◆ GIVEN PROBLEM ◆
Find and copy every line in the records that includes the string "script".
** BEGIN INFORMATION PROVIDED **
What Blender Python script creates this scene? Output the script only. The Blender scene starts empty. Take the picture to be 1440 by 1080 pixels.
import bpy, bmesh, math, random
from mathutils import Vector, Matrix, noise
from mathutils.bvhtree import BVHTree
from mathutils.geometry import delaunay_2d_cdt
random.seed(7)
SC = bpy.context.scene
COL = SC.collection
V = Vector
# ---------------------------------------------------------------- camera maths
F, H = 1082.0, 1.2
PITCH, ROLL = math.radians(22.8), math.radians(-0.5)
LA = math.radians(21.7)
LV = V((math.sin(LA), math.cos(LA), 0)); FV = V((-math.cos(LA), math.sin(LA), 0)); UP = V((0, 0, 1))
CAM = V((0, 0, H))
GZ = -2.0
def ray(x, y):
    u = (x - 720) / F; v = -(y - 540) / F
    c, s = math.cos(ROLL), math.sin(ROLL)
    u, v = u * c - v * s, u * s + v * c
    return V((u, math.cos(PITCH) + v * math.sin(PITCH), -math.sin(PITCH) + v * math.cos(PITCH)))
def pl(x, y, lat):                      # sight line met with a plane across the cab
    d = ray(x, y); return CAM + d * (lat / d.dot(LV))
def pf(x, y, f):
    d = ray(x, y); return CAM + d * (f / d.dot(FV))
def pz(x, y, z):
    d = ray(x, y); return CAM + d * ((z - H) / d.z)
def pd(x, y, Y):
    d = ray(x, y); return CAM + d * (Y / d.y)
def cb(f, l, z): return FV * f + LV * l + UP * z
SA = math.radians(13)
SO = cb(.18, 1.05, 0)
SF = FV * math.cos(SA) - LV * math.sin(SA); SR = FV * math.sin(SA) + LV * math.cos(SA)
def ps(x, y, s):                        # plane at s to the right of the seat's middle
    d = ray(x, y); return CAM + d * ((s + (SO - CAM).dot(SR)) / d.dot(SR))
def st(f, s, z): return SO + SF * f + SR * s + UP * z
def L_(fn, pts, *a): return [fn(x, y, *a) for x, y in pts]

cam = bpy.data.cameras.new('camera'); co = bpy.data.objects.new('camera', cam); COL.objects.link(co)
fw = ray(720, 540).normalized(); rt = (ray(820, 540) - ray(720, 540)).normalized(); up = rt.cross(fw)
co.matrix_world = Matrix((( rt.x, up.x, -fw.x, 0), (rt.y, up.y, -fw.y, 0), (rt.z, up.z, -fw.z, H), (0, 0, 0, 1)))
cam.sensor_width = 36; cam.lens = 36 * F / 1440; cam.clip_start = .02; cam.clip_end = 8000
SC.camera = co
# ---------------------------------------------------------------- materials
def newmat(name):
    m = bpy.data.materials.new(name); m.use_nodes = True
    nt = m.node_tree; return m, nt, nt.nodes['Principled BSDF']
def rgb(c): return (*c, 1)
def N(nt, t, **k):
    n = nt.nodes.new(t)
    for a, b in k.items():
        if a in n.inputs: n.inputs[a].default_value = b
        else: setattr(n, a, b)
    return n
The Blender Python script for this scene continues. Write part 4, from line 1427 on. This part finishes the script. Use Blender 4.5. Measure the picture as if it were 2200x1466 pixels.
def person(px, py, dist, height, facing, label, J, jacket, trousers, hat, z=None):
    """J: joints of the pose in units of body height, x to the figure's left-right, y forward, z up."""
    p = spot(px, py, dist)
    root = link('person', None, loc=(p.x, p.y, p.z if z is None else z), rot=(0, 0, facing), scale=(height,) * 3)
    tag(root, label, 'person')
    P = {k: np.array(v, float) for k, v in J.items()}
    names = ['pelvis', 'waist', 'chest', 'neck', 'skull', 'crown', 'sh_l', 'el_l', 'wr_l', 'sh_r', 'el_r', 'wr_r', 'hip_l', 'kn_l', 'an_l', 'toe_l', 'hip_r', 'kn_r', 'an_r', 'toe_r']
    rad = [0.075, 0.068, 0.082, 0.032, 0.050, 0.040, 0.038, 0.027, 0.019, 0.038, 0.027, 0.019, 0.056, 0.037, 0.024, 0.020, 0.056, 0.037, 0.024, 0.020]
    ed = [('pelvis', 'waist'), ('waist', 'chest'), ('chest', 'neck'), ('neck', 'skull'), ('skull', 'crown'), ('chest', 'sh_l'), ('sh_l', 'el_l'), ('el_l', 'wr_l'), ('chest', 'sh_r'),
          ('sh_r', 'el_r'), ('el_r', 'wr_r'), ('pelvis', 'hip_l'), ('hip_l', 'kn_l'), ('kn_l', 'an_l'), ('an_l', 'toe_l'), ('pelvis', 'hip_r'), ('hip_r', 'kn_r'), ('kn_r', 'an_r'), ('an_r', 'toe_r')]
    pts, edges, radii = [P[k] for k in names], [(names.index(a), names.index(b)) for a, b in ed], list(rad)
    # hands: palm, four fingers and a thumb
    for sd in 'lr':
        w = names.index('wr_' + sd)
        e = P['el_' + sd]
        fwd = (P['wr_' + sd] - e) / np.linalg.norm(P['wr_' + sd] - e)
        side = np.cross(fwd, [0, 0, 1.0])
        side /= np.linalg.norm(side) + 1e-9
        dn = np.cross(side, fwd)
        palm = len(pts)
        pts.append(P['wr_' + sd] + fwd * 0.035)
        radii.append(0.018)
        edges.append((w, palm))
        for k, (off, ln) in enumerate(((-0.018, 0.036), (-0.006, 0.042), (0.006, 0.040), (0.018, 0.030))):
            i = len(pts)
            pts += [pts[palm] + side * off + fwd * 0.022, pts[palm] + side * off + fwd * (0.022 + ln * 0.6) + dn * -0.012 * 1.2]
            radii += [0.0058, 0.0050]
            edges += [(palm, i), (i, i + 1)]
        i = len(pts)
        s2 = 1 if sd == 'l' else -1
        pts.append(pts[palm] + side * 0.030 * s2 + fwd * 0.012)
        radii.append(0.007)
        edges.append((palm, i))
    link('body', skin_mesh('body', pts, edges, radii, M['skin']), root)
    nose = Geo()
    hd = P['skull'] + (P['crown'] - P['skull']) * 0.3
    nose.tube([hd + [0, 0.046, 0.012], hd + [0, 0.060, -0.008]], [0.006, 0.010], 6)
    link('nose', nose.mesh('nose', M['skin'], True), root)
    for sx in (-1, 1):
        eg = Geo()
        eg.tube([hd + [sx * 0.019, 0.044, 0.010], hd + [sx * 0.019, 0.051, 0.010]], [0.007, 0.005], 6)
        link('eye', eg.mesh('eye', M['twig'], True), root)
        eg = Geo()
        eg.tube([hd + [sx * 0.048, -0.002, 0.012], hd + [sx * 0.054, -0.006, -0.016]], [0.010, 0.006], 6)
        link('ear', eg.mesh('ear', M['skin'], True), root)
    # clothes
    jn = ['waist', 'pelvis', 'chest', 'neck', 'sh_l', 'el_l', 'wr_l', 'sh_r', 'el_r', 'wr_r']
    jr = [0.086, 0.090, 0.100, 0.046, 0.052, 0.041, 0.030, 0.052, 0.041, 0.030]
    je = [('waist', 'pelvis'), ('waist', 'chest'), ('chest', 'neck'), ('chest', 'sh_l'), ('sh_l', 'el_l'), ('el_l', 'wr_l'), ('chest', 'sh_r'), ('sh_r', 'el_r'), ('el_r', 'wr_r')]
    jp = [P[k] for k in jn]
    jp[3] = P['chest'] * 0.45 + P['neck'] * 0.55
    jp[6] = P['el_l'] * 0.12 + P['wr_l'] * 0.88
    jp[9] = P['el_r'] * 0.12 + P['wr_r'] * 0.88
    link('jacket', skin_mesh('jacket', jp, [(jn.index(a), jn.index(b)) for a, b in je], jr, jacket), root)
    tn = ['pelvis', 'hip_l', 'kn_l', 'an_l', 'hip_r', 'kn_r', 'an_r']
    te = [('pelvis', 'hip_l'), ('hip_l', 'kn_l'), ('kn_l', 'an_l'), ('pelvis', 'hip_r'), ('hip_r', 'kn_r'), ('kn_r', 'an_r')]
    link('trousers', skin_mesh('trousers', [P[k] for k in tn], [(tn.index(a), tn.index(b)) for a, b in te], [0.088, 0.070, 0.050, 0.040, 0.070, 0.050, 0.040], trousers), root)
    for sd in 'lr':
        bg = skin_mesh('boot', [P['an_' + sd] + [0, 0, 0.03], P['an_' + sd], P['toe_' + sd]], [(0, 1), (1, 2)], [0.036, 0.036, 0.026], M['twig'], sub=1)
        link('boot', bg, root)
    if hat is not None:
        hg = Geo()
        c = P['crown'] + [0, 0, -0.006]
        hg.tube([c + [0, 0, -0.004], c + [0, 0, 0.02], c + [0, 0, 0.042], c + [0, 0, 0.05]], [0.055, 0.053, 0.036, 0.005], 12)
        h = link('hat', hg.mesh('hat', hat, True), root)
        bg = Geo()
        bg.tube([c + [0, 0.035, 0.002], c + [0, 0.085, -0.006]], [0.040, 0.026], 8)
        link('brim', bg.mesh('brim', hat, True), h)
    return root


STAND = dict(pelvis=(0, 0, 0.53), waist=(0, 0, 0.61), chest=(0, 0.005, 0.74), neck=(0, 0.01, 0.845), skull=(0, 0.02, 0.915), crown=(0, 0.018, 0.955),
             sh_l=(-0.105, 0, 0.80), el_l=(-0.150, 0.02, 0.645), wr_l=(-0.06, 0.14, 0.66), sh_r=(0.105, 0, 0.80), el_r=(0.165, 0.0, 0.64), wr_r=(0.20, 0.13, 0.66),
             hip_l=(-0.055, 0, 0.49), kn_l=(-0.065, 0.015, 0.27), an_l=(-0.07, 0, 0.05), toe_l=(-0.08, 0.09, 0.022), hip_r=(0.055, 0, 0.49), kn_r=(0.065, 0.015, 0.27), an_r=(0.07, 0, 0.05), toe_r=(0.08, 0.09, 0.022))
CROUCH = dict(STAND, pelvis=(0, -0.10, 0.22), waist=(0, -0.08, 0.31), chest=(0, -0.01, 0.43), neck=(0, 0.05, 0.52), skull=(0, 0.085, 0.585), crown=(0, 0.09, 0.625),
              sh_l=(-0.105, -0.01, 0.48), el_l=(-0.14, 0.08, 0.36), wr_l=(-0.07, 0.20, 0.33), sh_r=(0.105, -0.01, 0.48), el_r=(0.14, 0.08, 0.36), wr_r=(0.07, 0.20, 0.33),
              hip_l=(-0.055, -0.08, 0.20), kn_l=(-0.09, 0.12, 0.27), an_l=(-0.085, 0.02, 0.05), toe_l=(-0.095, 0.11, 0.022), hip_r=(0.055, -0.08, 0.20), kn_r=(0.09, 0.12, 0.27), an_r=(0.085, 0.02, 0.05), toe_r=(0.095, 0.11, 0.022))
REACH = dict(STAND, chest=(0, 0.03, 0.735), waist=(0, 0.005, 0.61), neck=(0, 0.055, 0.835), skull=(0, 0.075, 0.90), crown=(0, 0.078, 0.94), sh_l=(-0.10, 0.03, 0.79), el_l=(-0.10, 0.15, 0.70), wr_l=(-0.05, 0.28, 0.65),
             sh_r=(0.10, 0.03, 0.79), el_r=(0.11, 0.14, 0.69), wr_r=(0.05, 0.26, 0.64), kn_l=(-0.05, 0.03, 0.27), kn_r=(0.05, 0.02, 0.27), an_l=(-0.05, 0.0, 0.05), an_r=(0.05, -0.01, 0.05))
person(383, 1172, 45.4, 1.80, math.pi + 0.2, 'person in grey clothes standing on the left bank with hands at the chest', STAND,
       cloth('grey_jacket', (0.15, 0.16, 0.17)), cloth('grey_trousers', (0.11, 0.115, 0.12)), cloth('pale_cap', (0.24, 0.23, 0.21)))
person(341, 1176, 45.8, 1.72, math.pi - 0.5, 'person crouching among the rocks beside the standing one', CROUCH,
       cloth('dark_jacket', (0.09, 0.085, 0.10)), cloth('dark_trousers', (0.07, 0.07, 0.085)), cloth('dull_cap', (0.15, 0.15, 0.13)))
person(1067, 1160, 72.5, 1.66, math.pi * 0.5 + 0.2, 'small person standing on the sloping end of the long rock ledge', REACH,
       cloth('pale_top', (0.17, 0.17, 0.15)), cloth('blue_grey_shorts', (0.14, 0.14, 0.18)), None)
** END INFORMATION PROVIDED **
◆ FINISHED EXERCISE ◆
What Blender Python script creates this scene? Output the script only. The Blender scene starts empty. Take the picture to be 1440 by 1080 pixels.
The Blender Python script for this scene continues. Write part 4, from line 1427 on. This part finishes the script. Use Blender 4.5. Measure the picture as if it were 2200x1466 pixels.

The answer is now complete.